Erling Haaland’s sixth Premier League hat-trick, completed in the opening 45 minutes and featuring two penalties, signalled the goalscoring phenomenon is back in ruthless mood at the very best of times for Manchester City.
After this crushing victory, in which Haaland added a peach of a fourth after the interval, City can do what Arsenal have been doing to them: pile the pressure on in this tightest of title races by winning at Fulham next Saturday, move ahead two points and make the Gunners think before kicking-off at Manchester United 24 hours later.
Lose to Erik ten Hag’s unpredictable team and City can break the hearts of Arsenal for a second successive term, and be crowned champions of England for a historic fourth year in a row, if Tottenham are defeated two days later.
For a definition of a must-win match Pep Guardiola could field the Kevin De Bruyne-Haaland axis in the competition for the eighth time this term. With Ederson, like Haaland, also reinstated, in goal, the guile of Bernardo Silva and Phil Foden on the flanks, Josko Gvardiol’s flair at left-back, Kyle Walker’s speed to the right of the central defensive pair of Manuel Akanji and Nathan Aké, plus Rodri and Mateo Kovacic patrolling midfield, this was a formidable unit that steamrollered Wolves.
City thudded the ball about imperiously, and a penalty was claimed.

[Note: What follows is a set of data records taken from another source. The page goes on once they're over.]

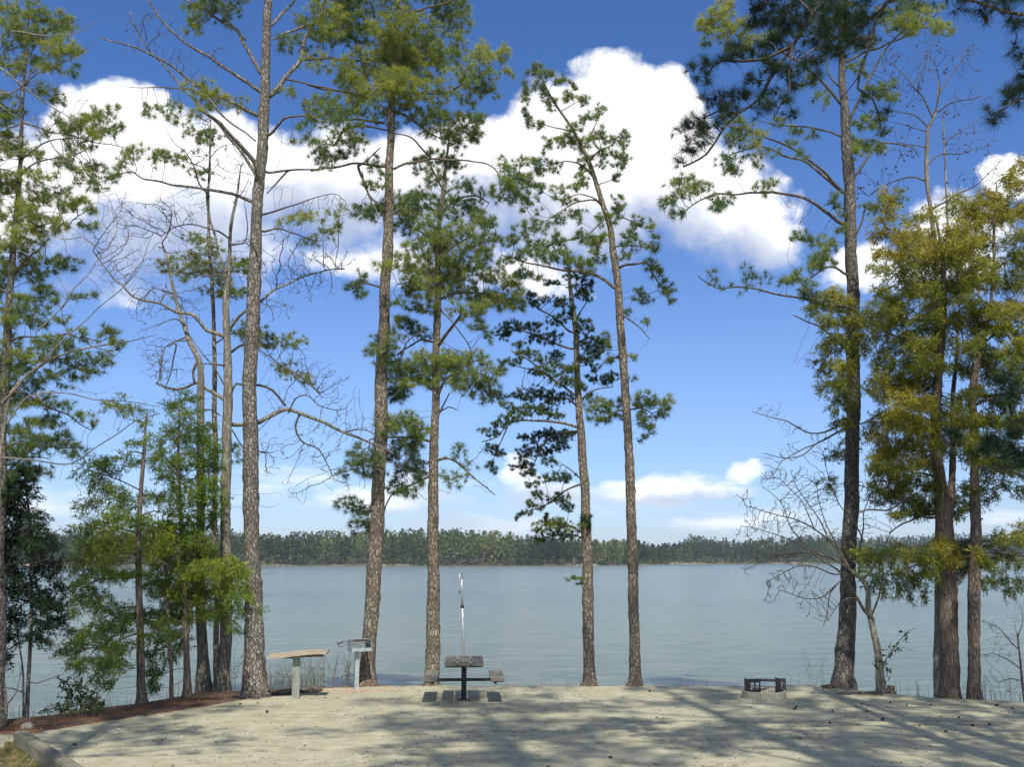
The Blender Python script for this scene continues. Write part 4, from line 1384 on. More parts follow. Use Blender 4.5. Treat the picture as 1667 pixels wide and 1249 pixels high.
# thin pine mixed with them
px_tree('pine_tree', 'thin young pine with sparse bright tufts, half hidden behind the pale lichened tree',
        '352,1122,9 352,1000,9 350,850,8 350,700,8 348,560,7 345,470,6 341,400,5 339,330,4 341,250,3 343,195,2', d=24.2,
        branches='''345,440 325,442 300,445 275,440|3,1.5|-0.4
347,450 365,440 390,430|3,1.5|0.3
341,280 325,270 305,265 285,262|2.5,1|0.3
349,560 375,545 405,540|3,1.5|0.3
350,740 370,728 390,725|3,1.5|-0.3''',
        clumps='''340,440,30,14,.68 305,443,28,12,.66 275,435,18,12,.6 375,430,28,12,.6 400,440,22,12,.62 360,470,20,14,.62 340,400,28,12,.5 310,385,16,9,.45 395,475,18,12,.6 345,225,24,10,.4 315,215,16,8,.4 340,175,16,8,.4
        290,262,20,9,.45 265,255,16,8,.45 325,285,18,8,.4 410,545,25,13,.72 395,540,18,12,.7 430,555,28,10,.65 465,562,22,8,.6 485,555,16,9,.6 455,600,20,8,.55,.8 485,612,22,9,.55,.8 505,620,14,8,.6,.8 375,740,18,14,.5,.7 370,480,16,12,.7 310,420,20,9,.5''',
        seed=123, dens=1.0, tint=0.55, over=dict(length=0.13))

# --- far left pines
px_tree('pine_tree', 'tall pine at the left edge with thin dark top and bright tufts on drooping limbs',
        '-6,1172,24 -4,1050,22 -2,900,20 2,780,17 6,660,15 12,560,13 17,470,11 22,400,10 28,330,9 32,260,7 36,190,6 40,110,4 45,30,3 50,-40,2', d=17.9,
        branches='''33,260 50,248 67,235 85,230 98,228 130,225|4,1.5|-0.5
30,290 50,270 67,262 90,258 110,255 150,240|4,1.5|0.5
35,200 60,205 85,215 110,218 140,228 180,235 200,240|3,1.5|0.3
25,380 50,372 80,365 110,368|4,1.5|-0.5
18,455 45,420 62,408 80,390|5,1.5|0.6
12,555 40,548 70,550 105,545 130,550|4,1.5|-0.4
38,140 60,120 85,110 120,90 145,75|3,1|-0.5
8,640 35,640 70,660 110,675 130,690 150,700|5,1.5|0.3
4,730 30,722 60,724 90,728 130,728|4,1.5|-0.4
8,600 40,590 80,585 120,583|4,1.5|0.4
38,150 20,120 0,100 -20,90|3,1|0.3
42,100 60,70 80,50 100,45|3,1|0.4
15,480 0,470 -20,470|4,2|0
0,780 40,745 80,745|4,1.5|0.3''',
        clumps='''25,20,30,18,.62 60,15,24,14,.55 85,35,26,14,.6 100,22,12,10,.6 55,60,34,16,.7 90,80,28,13,.65 120,78,12,9,.5 25,70,26,14,.5 15,105,20,10,.68 55,100,30,12,.6 90,108,20,9,.45 115,115,12,9,.45 130,80,10,8,.5 20,40,20,10,.5 105,60,10,8,.55
        130,197,24,12,.6 158,193,22,14,.65 178,182,14,11,.6 195,205,11,9,.4 150,218,22,10,.5 112,212,18,10,.5 95,200,14,8,.5 180,215,14,8,.4 140,235,18,7,.4 75,215,12,8,.4 60,250,18,10,.4 115,245,12,8,.45
        30,292,26,13,.6 62,286,22,10,.62 138,292,22,11,.55 128,322,20,10,.5 160,300,18,10,.35 60,325,24,11,.55 105,335,20,10,.5 20,350,25,16,.62 42,378,30,16,.66 90,358,18,10,.5 48,408,28,10,.6 10,300,14,14,.5 160,270,18,8,.5 185,290,14,8,.25 15,400,18,14,.6 110,310,14,8,.45 145,340,12,8,.4
        90,428,18,10,.3 75,478,22,14,.3 88,490,12,10,.25 60,455,14,9,.35 105,520,14,8,.35 130,542,20,9,.45 175,543,22,10,.5 195,560,12,8,.4 100,560,22,12,.35 62,560,22,11,.3 158,582,20,10,.28 118,590,26,12,.28 40,600,26,12,.28 88,610,24,12,.22 128,612,18,9,.25 60,628,20,9,.25 150,605,14,9,.25
        45,655,28,10,.58 90,660,22,8,.5 130,672,18,8,.4 150,688,12,6,.35 40,690,26,10,.32 98,708,22,10,.22 70,718,30,11,.22 108,725,22,8,.25 118,738,16,6,.5 30,738,18,12,.22 15,620,18,12,.4 10,690,14,14,.35 60,770,28,12,.2 20,560,18,16,.65 14,530,14,18,.65
        -20,200,40,30,.5 15,230,26,16,.5 75,310,24,10,.5 55,350,26,12,.55 120,430,22,9,.35 130,480,20,8,.3,.7 -15,300,40,30,.5 -20,450,40,40,.5 -20,600,40,40,.4 70,150,30,12,.5 20,240,26,14,.5 20,180,20,14,.5 110,270,24,10,.45 50,440,28,14,.5 20,500,24,20,.5 60,520,28,14,.45 40,580,30,14,.5 20,650,22,18,.5 30,720,28,18,.35 80,690,22,12,.3 10,770,24,20,.3 70,380,24,12,.5 140,370,16,8,.4''',
        style='pine', bark_m='dark_bark', seed=131, dens=1.15, over=dict(length=0.14, width=0.0066, a0=0.0065), tint=0.45)
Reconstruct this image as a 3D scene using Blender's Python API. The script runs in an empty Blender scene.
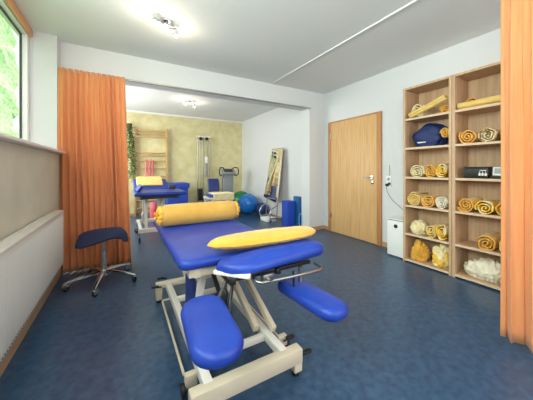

Silva crossed for Gvardiol and as the Croat pulled the trigger Rayan Aït-Nouri clambered into him and Craig Pawson pointed to the spot. Soft, sure, but Haaland cared zero, his finish beating José Sá, who dived left, to the keeper’s right.
Guardiola offered a fist-clench in the direction of the posh seats and City cruised 12 minutes in and, already, Wolves were cowed. In a blue blur, the next attacks ended in De Bruyne stabbing wide, Haaland’s header forcing Sá to dive to save and a Max Kilman low-block denying Foden.
City’s tempo was high, their rhythm relentless. Great news for their championship defence, ill-tidings for Arsenal. What they – and Wolves – hoped was that the hosts might lose concentration, as when Kovacic was pickpocketed near halfway, but Silva, racing back to aid his colleagues, was an emblem of City’s mindset.
Better, for Wolves, was the cross, from the right, Hwang Hee-chan nearly connected with and the one the same player pinged in from the left: heartening for Gary O’Neil, who watched from the stands because of a touchline ban.
Optimism for the visiting manager soon drained. De Bruyne flicked to Rodri, whose scoop to the far post was as precise as the Haaland header powered beyond Sá and inside Wolves’ left post. Premier League strike No 23 for the striker and a first with his head since October’s 3-0 derby victory over United.
Haaland’s half ended in the two-penalty hat-trick. This time a burst of speed took him into the area, Nélson Semedo hooked his left foot on to the Norwegian’s right, down he went and, after refusing the spot-kick, Pawson changed his mind on review of the pitchside screen. Again, the penalty went to Sá’s right and though he guessed correctly this time again he could not stop it.
City’s second-half task was to keep on keeping on, as Guardiola demands. They did. Rodri rolled the ball to the quiet Foden whose effort was half-hit and no problem for Sá.
What occurred next was a problem for Ederson, as Jean-Ricner Bellegarde, introduced for the period, curved the ball over from the right to the far post and Hwang finished.
Guardiola’s fury at this evaporated seconds later. Ederson found Foden whose long diagonal was pulled down by Haaland. The touch was clumsy but after he moved the ball on to his left foot, a thunderbolt beat Sá high and into the corner. The grin he greeted this with was boyish and spoke of a pure joy at scoring, his insistence on congratulating Foden kind-spirited.
Haaland was back in the mode of last season’s 52-goal campaign. The right-foot laser he fired next burned Sá’s fingertips as the under-siege Portuguese somehow denied the greedy Haaland a fifth.
Soon after, the TV picture cut to O’Neil relaying instructions down a microphone, presumably to a coach on the bench. Beyond asking for the surreptitious fielding of a 12th man, what he could do to pull his team from the fire was a puzzle.
Julián Álvarez, on for Haaland, rolled home to seal a significant win and end an epistle of intent that cannot be ignored in north London’s red zone.